As It Happens

'I felt violated,' says U.S. man fined $500 for talking about traffic lights

An Oregon man has launched a civil rights lawsuit after he got hit with a $500 fine for promoting his research about traffic lights without a state engineering license.
Mats Jarlstrom was fined $500 for billing himself as an engineer while promoting his research on traffic lights. (Institute For Justice)

Read Story Transcript

An Oregon man has launched a civil rights lawsuit after he got slapped with a $500 fine for speaking about his research on traffic lights.

After his wife got a ticket from an automated traffic camera in Beaverton, Ore., Mats Jarlstrom decided to investigate how traffic lights are timed.

Jarlstrom — who has a bachelor's degree in electronics engineering in Sweden, where he was born —  concluded that yellow lights should last longer to give people enough time to make right turns.

He came to that conclusion after reaching out to the people who wrote the original 1959 formula used to time traffic lights and learned it only accounts for people driving straight through an intersection. 

They are actually hampering my right to speak.- Mats Jarlstrom

But when he started to discuss his new, modified traffic formula with public officials and the media, the Oregon State Board of Examiners for Engineering and Land Surveying launched a two-year investigation into his activities and fined him $500 US for practising engineering without a state licence.

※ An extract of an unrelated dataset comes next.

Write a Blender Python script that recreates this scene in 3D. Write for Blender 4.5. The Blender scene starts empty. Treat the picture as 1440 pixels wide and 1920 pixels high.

"I was shocked. I felt violated, not only for being fined for that, but also for stating who I am," Jarlstrom told As It Happens host Carol Off.

He said he was punished for "talking freely about language, universal language, which is mathematics and physics."

Mats Jarlstrom looked at the data behind traffic light signals and concluded that yellow lights should last longer to accommodate cars making right turns. (Institute For Justice )

The board declined to comment on the case, citing ongoing litigation. 

In its notice of civil penalty, the board cites numerous emails Jarlstrom wrote to the board, the local government and the media in which he described himself as an engineer.

Jarlstrom stands by that assertion. He  studied engineering in school and worked as an electronics engineer in Sweden, where the profession does not require licensing and registration.  

He is not licensed to practice engineering in Oregon, where he works as as a self-employed consultant testing audio products.

"In Sweden, I am definitely an electronics engineer. I have been working as such for over 30 years. So I am not misrepresenting myself at all," Jalstrom said. 

In Canada it is similarly illegal to practise engineering or call yourself an engineer without a provincial or territorial licence

Who can publicly discuss traffic light design? In Oregon, only licensed and registered engineers. (Scott Olson/Getty Images)

With the help of the libertarian Institute for Justice, Jalstrom fired back with a lawsuit alleging his First Amendment right to free speech had been violated.

"The government does not have the power to take speech that is objectively true, declare it false, and then punish speakers who—wittingly or unwittingly— deviate from the government's idiosyncratic definition," the lawsuit reads.

Jalstrom's case is one of many ongoing battles in the U.S. between individuals and licensing boards clamping down on people working outside the system. According to the New York Times,  30 per cent of the U.S. work force needs a license to work, up from about 10 per cent in the 1970.

As It Happens earlier this year profiled a Tennessee woman who faced jail time for massaging horses without a veterinary licence — something she called "an extreme case of government overreaching."

For Jalstrom — who wants to have his work peer-reviewed and published —  it's a matter of free speech. 

"They are actually hampering my right to speak today. I can get fined, I can even get jail time here in Beaverton, for addressing these issues," he said.